Senate Bill 6,215 would require the State Auditor to compile, by July 1, 2026, an inventory of state programs audited in the prior 10 years and, beginning July 1, 2027, to publish an annual statewide high‑risk list identifying programs that present elevated risk to the state.
The bill’s sponsor, Senator Drew Hansen, said the measure is driven by concerns raised after recent fraud reports from other states. “The people of Washington state have a right to expect that when we are spending public money, we are frugal and we are careful and we have safeguards in place to protect against fraud,” Hansen said at the committee hearing.
Greg Vogel, committee staff, told the panel the inventory must include descriptions of internal controls, summaries of relevant audit findings and recommendations, and updates on corrective actions. Vogel also noted the bill calls for plain-language presentations to help non‑technical readers understand risk profiles.

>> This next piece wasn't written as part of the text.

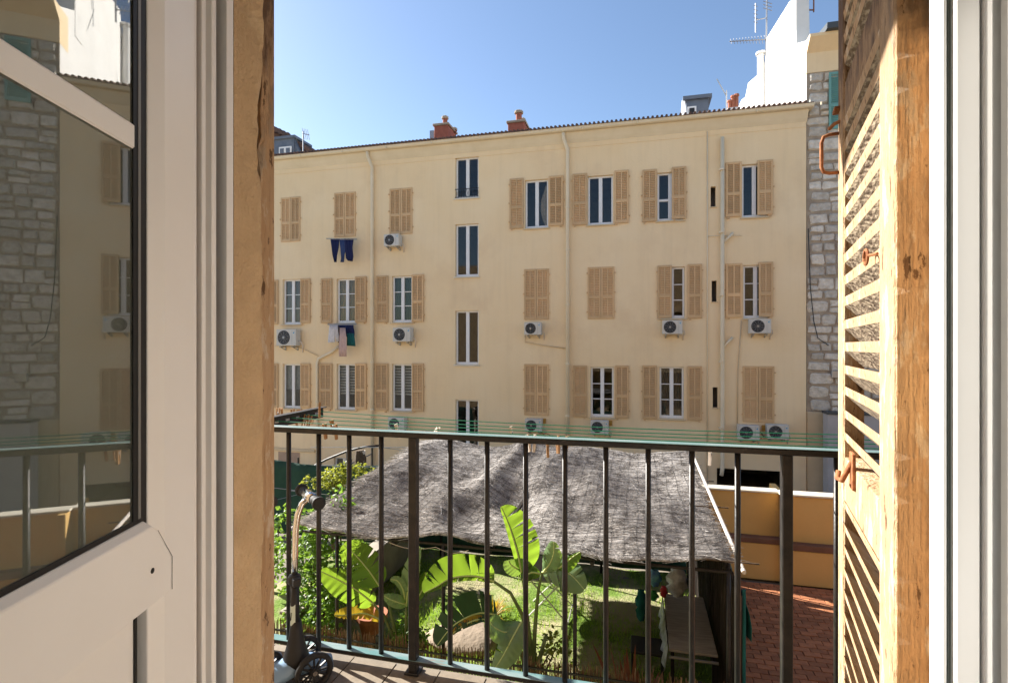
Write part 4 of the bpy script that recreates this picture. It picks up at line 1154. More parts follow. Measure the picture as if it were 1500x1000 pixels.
# ------------------------------------------------------------------ plants
def blade(spine, wl, wr, slits, m, parent, up=(0, 0, 1), droop=.35, name='leaf', split=0):
    """spine: list of Vectors base->tip; widths left and right (m)"""
    pts = [Vector(p) for p in spine]
    # resample Catmull
    Q = []
    ns = 64
    for k in range(ns+1):
        u = k/ns*(len(pts)-1); i = min(int(u), len(pts)-2); f = u-i
        p0 = pts[max(i-1, 0)]; p1 = pts[i]; p2 = pts[i+1]; p3 = pts[min(i+2, len(pts)-1)]
        Q.append(0.5*((2*p1)+(p2-p0)*f+(2*p0-5*p1+4*p2-p3)*f*f+(3*p1-p0-3*p2+p3)*f*f*f))
    upv = Vector(up)
    t = MB()
    for side, wd in ((-1, wl), (1, wr)):
        segs = []; cur = [0]
        for k in range(1, ns+1):
            if random.random() < slits*.55 and len(cur) > 4 and k < ns-4:
                cur.append(k); segs.append(cur); cur = [k]
            else: cur.append(k)
        segs.append(cur)
        for sg in segs:
            tw = random.uniform(-.10, .10) if len(segs) > 1 else 0
            P = []
            for k in sg:
                u = k/ns
                d = (Q[min(k+1, ns)]-Q[max(k-1, 0)]).normalized()
                s = d.cross(upv)
                s = s.normalized()*side; nrm = s.cross(d)*side
                prof = (math.sin(math.pi*min(1, u**.72*.985+.012)))**.62
                gap = 0
                if len(segs) > 1 and (k == sg[0] or k == sg[-1]) and 0 < k < ns: gap = .16; gsh = (.3 if k == sg[0] else -.3)*wd*.4
                else: gsh = 0
                row = []
                for q in range(6):
                    v = q/5; ww = wd*prof*v*(1-gap*v)
                    zz = wd*(.22*v-droop*v*v*1.3+tw*v*v)
                    wavy = .006*math.sin(k*.8)*v + .0035*(-1)**k*min(1, v*3)
                    row.append(Q[k]+s*ww+nrm*(zz+wavy)*prof+d*(wd*.28*v*prof+gsh*v*v))
                P.append(row)
            t.grid(P)
    o = t.build(name, m, parent, smooth=True)
    r = MB(); r.tube([q for q in Q[:-1]], [.011*(1-.8*k/ns)+.002 for k in range(ns)], 5); r.build('midrib', M_RIB, o, smooth=True)
    return o
def petiole(pts, r0, r1, parent):
    n = len(pts); t = MB(); t.tube(pts, [r0+(r1-r0)*i/(n-1) for i in range(n)], 8); return t.build('stem', M_STEM, parent, smooth=True)
yb = 5.78
base = at(779, 985, yb); base.z = GZ
bp2 = thing('banana_plant', base, 'large banana plant with an upright sunlit leaf in the middle of the garden', 'banana plant')
def A(px, py, Y=yb): return at(px, py, Y)
petiole([base, A(778, 950), A(772, 900), A(768, 860, 5.6), A(764, 836, 5.45)], .03, .014, bp2)
blade([A(764, 838, 5.45), A(757, 806, 5.40), A(746, 770, 5.38), A(734, 742, 5.36)], .05, .26, .10, M_BAN, bp2, up=(.2, -1, .1), droop=.1)
blade([A(766, 836, 5.5), A(757, 832, 5.45), A(748, 826, 5.42), A(745, 820, 5.40)], .10, .16, 0, M_BANP, bp2, up=(0, -1, .3), droop=.2)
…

Scott Nelson, Director of Legislation and Policy for State Auditor Pat McCarthy, told the committee the State Auditor’s Office (SAO) has concerns about scope and capacity. “This is an entirely new program for SAO which we have no current source of funding,” Nelson said, noting SAO retains audit records for five years while the bill asks for a 10‑year inventory. He also questioned whether SAO is the right entity to host the function and warned the July 2026 delivery date would be “physically impossible” without additional resources.
The bill includes a fiscal note that estimates $2,600,000 for the 2025–27 biennium and ongoing costs of $3,500,000 in future biennia. Hansen acknowledged the fiscal concerns and suggested another entity, such as JLARC, might be appropriate if SAO cannot host the program.
No formal action was taken on the bill at the public hearing; the committee closed the hearing after receiving public comment and staff testimony. The bill’s proponents argued the proposal would make it easier for legislators and the public to identify programs needing closer oversight; auditors cautioned about workload, record retention limits and the need for clearer definitions of “program.”
What’s next: the committee closed the public hearing on SB 6,215; any future movement will depend on follow-up among the sponsor, staff and the State Auditor’s Office.